A block of data:
-- start --

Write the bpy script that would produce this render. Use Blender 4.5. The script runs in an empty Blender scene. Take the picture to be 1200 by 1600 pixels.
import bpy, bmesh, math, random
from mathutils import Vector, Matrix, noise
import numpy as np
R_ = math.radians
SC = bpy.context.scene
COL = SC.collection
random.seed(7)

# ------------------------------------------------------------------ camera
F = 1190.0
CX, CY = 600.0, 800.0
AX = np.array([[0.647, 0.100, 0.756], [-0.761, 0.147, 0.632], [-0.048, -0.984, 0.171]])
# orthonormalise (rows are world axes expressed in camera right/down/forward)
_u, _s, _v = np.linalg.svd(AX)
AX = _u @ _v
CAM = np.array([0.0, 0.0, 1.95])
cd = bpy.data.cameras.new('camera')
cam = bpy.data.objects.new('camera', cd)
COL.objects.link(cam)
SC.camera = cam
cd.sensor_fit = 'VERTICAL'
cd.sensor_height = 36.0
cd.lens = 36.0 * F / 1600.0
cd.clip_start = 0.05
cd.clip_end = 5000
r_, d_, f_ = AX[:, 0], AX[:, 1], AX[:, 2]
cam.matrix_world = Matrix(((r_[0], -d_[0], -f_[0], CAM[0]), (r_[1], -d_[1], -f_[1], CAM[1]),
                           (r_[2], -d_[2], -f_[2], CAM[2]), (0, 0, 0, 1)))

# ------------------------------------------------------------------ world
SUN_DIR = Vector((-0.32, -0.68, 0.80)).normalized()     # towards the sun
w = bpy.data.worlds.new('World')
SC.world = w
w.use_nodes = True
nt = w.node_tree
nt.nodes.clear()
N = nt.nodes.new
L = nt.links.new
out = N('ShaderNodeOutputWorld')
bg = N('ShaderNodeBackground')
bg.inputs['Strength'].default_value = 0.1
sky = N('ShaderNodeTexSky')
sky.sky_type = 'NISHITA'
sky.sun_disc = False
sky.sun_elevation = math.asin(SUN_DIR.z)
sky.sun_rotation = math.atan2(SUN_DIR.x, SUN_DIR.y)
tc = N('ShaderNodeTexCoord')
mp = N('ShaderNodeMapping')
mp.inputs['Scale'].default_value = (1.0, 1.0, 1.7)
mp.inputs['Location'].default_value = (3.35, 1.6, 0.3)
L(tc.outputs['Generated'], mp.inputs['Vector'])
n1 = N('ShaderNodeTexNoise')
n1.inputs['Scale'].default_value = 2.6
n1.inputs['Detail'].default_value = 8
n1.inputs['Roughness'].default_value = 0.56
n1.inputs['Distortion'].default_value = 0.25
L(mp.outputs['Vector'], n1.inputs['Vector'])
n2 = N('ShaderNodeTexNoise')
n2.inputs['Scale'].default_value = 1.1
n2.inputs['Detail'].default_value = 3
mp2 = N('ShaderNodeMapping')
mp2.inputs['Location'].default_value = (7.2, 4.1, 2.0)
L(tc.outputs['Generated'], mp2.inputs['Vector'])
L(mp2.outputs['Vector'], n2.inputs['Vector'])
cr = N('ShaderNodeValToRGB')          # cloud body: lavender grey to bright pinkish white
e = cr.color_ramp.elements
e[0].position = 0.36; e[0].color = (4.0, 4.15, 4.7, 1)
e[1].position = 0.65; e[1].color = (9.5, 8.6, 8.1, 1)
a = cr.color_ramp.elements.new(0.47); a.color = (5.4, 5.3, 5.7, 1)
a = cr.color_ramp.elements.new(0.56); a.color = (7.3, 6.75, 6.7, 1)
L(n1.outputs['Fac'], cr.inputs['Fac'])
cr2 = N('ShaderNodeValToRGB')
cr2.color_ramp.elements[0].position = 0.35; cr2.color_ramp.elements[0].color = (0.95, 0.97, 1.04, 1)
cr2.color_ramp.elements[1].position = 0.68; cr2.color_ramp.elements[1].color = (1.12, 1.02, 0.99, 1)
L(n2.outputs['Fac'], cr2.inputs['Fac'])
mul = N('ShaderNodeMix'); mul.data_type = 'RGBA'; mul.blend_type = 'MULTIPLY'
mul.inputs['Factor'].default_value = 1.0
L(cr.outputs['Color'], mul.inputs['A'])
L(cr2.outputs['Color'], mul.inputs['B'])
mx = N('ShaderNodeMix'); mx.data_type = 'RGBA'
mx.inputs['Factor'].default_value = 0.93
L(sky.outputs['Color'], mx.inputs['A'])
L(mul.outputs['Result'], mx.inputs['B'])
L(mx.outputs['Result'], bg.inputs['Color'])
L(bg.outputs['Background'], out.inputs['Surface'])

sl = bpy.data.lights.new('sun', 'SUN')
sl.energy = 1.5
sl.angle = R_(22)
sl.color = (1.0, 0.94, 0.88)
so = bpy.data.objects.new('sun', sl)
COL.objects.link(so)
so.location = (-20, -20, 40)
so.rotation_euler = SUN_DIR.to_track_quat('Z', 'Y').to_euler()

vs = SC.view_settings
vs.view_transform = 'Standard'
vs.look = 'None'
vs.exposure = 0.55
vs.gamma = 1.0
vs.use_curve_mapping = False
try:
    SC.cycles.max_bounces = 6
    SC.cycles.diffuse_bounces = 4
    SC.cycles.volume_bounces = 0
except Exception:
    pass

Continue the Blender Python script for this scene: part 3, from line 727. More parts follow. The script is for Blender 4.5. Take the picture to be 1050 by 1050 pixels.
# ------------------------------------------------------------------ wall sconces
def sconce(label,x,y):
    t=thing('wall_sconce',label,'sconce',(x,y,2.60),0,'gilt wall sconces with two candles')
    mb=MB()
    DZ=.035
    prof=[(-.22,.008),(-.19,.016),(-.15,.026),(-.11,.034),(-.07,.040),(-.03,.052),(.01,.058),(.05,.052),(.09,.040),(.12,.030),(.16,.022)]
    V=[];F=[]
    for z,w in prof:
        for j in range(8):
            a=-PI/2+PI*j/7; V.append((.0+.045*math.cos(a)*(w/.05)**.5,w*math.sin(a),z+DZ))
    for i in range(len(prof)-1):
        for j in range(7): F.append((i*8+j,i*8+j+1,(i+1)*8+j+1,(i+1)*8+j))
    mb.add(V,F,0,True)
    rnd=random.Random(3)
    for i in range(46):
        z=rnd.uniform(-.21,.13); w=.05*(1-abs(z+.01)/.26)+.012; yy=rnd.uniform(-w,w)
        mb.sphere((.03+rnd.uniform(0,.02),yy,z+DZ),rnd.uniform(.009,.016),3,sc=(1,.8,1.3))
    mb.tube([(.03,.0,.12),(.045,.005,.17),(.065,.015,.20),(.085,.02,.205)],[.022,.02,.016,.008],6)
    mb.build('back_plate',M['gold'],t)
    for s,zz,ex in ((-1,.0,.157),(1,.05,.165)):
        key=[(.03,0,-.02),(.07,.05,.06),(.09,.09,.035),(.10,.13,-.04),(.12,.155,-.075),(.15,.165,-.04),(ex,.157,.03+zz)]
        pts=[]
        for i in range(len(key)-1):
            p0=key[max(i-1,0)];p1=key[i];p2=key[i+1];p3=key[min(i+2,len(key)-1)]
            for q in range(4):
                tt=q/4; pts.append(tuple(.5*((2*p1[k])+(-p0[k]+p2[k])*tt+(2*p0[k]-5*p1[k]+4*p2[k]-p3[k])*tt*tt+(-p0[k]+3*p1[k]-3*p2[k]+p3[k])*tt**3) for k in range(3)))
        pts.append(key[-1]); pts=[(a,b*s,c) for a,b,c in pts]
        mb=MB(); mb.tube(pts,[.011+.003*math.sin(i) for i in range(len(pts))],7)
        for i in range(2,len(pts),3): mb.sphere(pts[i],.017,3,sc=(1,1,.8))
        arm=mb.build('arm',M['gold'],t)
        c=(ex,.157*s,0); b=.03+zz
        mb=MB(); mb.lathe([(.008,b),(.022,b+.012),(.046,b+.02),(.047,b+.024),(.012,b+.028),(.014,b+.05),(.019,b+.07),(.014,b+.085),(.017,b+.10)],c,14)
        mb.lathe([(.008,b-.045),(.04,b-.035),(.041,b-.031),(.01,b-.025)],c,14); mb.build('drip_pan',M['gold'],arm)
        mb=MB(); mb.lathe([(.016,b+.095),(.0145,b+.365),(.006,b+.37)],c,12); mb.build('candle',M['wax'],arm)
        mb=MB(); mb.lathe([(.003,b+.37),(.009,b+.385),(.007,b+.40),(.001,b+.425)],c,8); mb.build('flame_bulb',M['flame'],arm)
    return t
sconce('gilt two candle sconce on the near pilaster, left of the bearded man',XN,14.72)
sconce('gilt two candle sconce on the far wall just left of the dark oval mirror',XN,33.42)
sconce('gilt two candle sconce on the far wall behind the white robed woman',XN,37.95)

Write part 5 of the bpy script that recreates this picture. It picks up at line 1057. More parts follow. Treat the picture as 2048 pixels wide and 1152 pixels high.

-- end --

PROBLEM >> Your output should consist solely of the lines from the beginning of the entries through the line containing "random.seed(7)", reproduced exactly.

OUTPUT FOR THIS TASK >>
Write the bpy script that would produce this render. Use Blender 4.5. The script runs in an empty Blender scene. Take the picture to be 1200 by 1600 pixels.
import bpy, bmesh, math, random
from mathutils import Vector, Matrix, noise
import numpy as np
R_ = math.radians
SC = bpy.context.scene
COL = SC.collection
random.seed(7)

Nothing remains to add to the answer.